Doris Mühringer was an Austrian poet, short story writer, and children's writer. She has received a number of awards, and her contributions to Austrian poetry, which both are considered particularly significant.

Biography

Born in Graz, Mühringer suffered a serious illness, when she was seven years old. After being bed-ridden for months, she had to learn how to walk again. During this period, she discovered the world of books, especially fairy tales, which provided her with exciting new experiences, often affecting her own poetry in later life.
In 1929, the family moved to Vienna, where she completed various studies at the University of Vienna without graduating. After the war, Mühringer settled in Salzburg, where she made a living translating from English, and taking on secretarial work and proof reading for publishing houses. She met the writer Hans Weigel, who persuaded her to move to Vienna, and became her mentor.
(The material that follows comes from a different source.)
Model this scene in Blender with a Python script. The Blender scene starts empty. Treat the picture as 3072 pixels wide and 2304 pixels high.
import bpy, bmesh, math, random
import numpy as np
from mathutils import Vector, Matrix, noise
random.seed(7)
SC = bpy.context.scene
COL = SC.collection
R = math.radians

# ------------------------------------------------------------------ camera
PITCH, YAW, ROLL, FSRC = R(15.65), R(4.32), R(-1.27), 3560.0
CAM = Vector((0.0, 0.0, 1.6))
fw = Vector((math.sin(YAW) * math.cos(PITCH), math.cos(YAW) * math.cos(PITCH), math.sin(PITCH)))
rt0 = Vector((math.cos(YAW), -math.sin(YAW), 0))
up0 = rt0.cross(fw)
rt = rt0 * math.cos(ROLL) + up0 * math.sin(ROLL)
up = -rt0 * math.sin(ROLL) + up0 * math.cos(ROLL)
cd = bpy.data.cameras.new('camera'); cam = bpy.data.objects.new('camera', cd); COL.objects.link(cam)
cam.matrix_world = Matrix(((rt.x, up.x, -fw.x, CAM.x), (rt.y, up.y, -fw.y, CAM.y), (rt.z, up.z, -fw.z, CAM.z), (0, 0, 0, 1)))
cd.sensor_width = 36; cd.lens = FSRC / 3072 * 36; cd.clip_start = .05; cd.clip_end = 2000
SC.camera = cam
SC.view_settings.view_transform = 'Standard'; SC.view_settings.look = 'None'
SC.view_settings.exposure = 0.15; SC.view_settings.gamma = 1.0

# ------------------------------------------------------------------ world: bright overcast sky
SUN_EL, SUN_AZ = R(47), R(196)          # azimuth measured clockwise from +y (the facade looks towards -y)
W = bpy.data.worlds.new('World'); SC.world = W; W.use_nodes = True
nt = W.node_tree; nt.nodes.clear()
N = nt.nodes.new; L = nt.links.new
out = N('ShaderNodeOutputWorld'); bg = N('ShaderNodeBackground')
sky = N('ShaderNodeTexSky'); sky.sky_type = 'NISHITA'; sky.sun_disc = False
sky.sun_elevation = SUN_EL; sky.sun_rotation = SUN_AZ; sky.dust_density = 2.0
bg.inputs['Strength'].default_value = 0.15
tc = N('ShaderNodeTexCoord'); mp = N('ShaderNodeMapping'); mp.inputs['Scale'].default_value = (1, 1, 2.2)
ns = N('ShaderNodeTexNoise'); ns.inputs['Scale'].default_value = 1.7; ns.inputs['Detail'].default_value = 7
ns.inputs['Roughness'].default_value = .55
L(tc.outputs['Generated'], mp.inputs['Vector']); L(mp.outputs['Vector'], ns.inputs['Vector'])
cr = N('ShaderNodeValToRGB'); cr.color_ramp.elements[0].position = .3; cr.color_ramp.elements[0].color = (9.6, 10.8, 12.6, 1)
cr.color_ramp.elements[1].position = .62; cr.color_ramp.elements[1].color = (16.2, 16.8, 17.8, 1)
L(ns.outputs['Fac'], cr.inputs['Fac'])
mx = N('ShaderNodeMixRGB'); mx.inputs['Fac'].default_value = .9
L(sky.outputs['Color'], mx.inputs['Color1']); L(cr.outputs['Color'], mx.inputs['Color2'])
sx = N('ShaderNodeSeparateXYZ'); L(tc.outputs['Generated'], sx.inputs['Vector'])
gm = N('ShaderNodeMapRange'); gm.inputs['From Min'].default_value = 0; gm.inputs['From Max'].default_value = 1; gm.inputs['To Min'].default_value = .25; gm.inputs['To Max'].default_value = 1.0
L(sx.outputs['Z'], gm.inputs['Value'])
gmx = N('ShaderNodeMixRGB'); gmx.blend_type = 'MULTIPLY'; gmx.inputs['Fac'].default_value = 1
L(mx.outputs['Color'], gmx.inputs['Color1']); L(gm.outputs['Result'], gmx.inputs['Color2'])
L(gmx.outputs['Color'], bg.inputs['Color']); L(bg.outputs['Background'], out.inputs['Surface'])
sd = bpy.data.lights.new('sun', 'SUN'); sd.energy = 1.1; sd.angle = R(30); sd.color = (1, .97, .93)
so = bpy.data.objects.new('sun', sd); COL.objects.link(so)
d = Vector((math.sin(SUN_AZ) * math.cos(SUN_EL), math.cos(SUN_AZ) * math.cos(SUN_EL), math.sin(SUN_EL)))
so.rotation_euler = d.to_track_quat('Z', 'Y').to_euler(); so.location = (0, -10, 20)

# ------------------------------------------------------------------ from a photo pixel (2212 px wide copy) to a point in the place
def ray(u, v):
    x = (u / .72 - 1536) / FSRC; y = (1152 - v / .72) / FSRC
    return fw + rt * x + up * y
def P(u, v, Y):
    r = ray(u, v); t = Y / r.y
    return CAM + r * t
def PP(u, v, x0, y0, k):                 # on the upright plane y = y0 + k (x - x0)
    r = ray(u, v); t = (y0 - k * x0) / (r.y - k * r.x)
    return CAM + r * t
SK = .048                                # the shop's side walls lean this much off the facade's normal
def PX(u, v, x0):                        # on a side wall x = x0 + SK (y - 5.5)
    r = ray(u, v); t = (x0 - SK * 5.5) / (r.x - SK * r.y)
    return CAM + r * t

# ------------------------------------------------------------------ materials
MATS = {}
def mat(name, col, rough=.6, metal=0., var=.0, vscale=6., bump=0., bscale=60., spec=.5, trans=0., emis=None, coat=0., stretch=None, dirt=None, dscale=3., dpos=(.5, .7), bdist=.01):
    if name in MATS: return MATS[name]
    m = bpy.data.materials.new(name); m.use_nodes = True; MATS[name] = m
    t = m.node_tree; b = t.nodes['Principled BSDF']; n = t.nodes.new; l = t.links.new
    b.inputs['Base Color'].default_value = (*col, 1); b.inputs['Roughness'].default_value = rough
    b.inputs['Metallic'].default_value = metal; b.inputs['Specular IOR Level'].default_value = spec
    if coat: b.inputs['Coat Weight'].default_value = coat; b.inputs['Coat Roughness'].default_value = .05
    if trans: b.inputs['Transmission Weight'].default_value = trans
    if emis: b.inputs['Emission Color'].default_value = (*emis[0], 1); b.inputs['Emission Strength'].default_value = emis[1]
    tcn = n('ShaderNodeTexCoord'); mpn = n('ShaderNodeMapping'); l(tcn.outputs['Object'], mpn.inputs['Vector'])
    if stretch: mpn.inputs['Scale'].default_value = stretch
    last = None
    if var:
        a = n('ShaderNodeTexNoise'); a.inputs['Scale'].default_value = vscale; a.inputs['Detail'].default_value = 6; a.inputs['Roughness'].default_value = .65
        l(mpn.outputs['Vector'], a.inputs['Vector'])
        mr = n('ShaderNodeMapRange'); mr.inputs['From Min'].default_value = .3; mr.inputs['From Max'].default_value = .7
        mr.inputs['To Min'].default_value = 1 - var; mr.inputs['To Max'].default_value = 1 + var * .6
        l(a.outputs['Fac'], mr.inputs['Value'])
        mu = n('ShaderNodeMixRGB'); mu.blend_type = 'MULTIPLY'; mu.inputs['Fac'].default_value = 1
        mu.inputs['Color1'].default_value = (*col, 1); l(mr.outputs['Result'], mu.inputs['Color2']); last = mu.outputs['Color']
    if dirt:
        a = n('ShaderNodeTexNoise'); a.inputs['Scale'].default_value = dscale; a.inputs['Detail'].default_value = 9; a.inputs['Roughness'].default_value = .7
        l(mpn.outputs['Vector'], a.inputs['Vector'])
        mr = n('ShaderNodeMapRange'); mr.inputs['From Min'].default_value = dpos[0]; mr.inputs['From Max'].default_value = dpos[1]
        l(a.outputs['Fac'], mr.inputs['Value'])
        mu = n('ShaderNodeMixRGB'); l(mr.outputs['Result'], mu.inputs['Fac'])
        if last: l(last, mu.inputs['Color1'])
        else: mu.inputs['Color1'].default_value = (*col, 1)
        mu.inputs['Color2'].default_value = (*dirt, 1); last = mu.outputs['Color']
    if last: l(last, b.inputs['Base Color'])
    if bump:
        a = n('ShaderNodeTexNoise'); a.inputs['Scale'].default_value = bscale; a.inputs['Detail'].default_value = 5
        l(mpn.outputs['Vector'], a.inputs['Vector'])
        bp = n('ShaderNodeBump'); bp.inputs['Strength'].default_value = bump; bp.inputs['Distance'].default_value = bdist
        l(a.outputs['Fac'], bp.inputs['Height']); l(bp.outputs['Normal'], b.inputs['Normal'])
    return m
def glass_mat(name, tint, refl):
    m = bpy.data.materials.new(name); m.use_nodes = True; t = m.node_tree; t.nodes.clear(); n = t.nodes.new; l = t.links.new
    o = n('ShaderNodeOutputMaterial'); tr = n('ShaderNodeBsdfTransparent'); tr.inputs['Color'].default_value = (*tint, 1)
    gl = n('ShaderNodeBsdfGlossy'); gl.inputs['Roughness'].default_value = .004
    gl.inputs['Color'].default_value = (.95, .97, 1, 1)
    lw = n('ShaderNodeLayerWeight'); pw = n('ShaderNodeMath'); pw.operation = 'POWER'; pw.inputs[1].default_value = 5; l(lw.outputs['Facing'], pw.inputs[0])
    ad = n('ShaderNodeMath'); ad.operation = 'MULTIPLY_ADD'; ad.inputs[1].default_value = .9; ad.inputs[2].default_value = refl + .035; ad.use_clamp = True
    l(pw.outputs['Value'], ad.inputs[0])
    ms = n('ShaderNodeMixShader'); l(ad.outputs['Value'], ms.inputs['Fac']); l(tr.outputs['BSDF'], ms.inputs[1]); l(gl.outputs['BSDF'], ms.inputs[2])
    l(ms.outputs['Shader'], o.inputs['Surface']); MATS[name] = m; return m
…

In 1954, he published some of her poems in his collection, Stimmen der Gegenwart. In 1976, she published her own rather different version of the fairy tale "Der Wolf und die sieben Geißlein" by the Brothers Grimm, as part of the children's book Neues vom Rumpelstilzchen und andere Haus-Märchen von 43 Autoren, compiled by Hans-Joachim Gelberg.
Shortly after publication of Stimmen der Gegenwart, she received the Georg Trakl Poetry Award, soon to be followed by the Bertelsmann Poetry Prize. She has received a number of other awards, including the Boga-Tinti Prize in 1972. In 2001, she was awarded the Austrian Prize for Children's and Young Adult Literature.
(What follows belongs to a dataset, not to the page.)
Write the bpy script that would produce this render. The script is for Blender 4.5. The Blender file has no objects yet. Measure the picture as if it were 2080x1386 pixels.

A member of the international PEN Club, and of the Austrian PODIUM, she moved in literary circles, took part in open readings, and, in 1969, went on a lecture tour to the United States. Despite her relatively few publications, the Austrian writer Gerhard Ruiss commented that there was absolutely no doubt Doris Mühringer was one of "the most important contributors to Austrian poetry over the last few decades".